Elsner touches on a number of policy issues such as mandatory minimum and California’s “three-strikes” law but spends the majority of his book describing what happens behind closed bars. Prison is not for the faint of heart and neither are the incidents detailed (albeit tastefully) in Elsner’s book. Not only in the extremity of what he depicts – such as a prisoner being ‘bathed’ in boiling hot water until his skins falls off or a paraplegic strapped in a “restraint chair” so tightly that his nerves are permanently damaged and he can no longer propel his own wheelchair—but so too is the frequency with which these incidents occur. 

Elsner maintains a good balance throughout the book, focusing on systemic issues rather than attacking individuals. While he does not excuse the guards’ complicity in brutal activities, he does show empathy for those who struggle to maintain order and do the right thing in an often-hellish environment. Elsner also avoids any partisanship, holding everyone in government accountable for improving the situation. 

The one weakness in Gates of Injustice is that Elsner spends very little time discussing how to make changes. It is hard to remain indifferent to the book, and yet Elsner does not capitalize on this fact by providing his readers with concrete methods and resources for improving the system. 

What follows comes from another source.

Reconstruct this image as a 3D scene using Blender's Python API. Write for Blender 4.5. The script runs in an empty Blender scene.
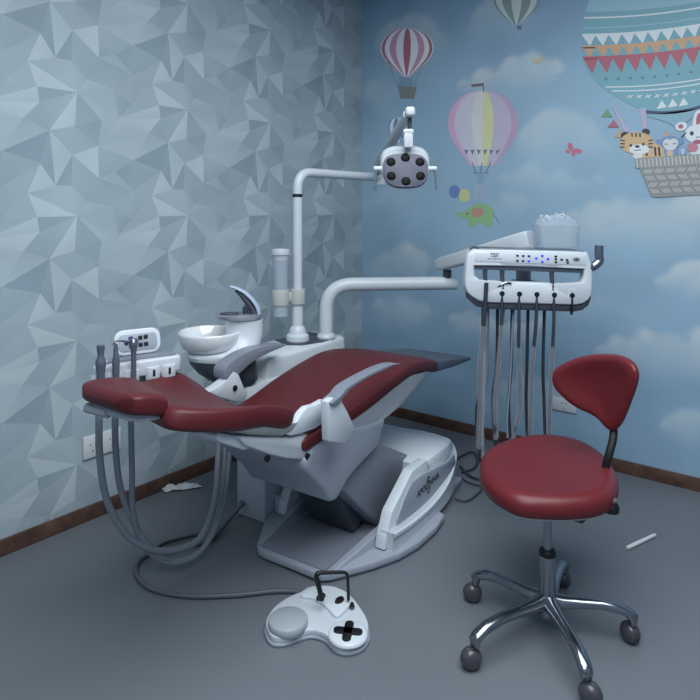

He does mention a few successful programs sporadically throughout the book, and his twelfth chapter, “Some Modest Suggestions,” summarizes the main areas of necessary reform, but even there he makes suggestions like revising the federal sentencing guidelines without indicating how to go about pressuring lawmakers to do so. 

Still, the fact that the reader comes away from the book yearning to get involved attests to Elsner’s success in making his readers feel that the prison system is something that needs our immediate attention. As he challenges in Gates’ last lines: “This is your justice system. These are your prisons.” It is high time for us to take on the responsibility.